We are bedeviled by a loss of respect for work and the erosion of the capitalist ethic by vulgar consumerism and terrible lapses of fiscal prudence that cause vast increases in the money supply that do not represent increased production or initiative, and are financed by borrowings that will not go away. All of the world’s currencies are now just valued against each other and they are all being diminished in buying power, together.

The world needs a hard currency country again, and Canada could be it, not a gold standard, which would be impractical, given the vast proliferation of money, but tied to a basket of valuables including gold, food, and oil, (despite the dangerous fantasies of the Green Terrorists).

Capitalism is the only system that works, because it is the only one that is based on the almost universal ambition to have more. Keynes was mistaken, though, when he claimed that there is a natural balance between spending, savings, and employment. There is not.
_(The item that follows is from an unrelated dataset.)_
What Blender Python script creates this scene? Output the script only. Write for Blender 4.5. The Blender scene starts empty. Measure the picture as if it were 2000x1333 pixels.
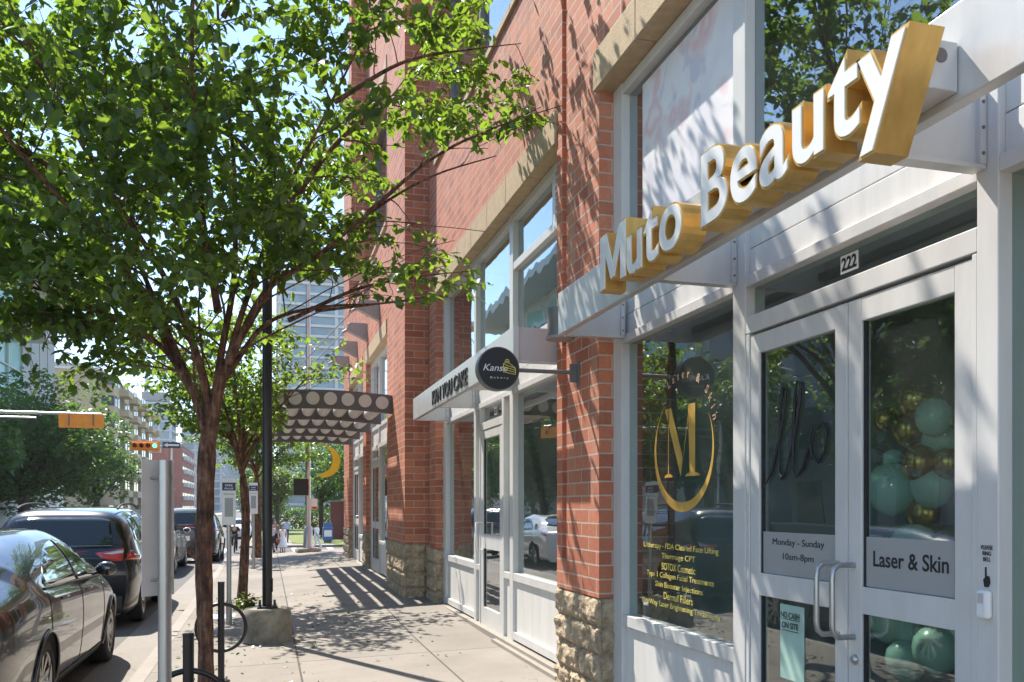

What should be done, and Canada is ideally suited to do it, is reconstitute a solid currency of reliable value, and generally confine public sector spending to revenues. These would be larger, and less expensive to collect, if income taxes were reduced in favor of increased taxes on non-essential spending. In that way, paying taxes becomes partly voluntary and resistance to it would decline.

The increase each year in GDP would be real and inflation would be drastically reduced. Canada would have to reverse its current self-destructive contempt for its natural resources wealth and exploit it, with respect for environmental concerns.

At the same time, we should deregulate our capital markets other than in matters of fraud and abuse of shareholding minorities and be more liberal in the acceptance of external funds as long as we were not thereby abetting criminal activities elsewhere.

The world will get to this eventually. Like most countries, for many years we have been demonstrating the accuracy of the old adages: you can’t drink yourself sober, you can’t spend yourself rich, and the power to tax is the power to destroy.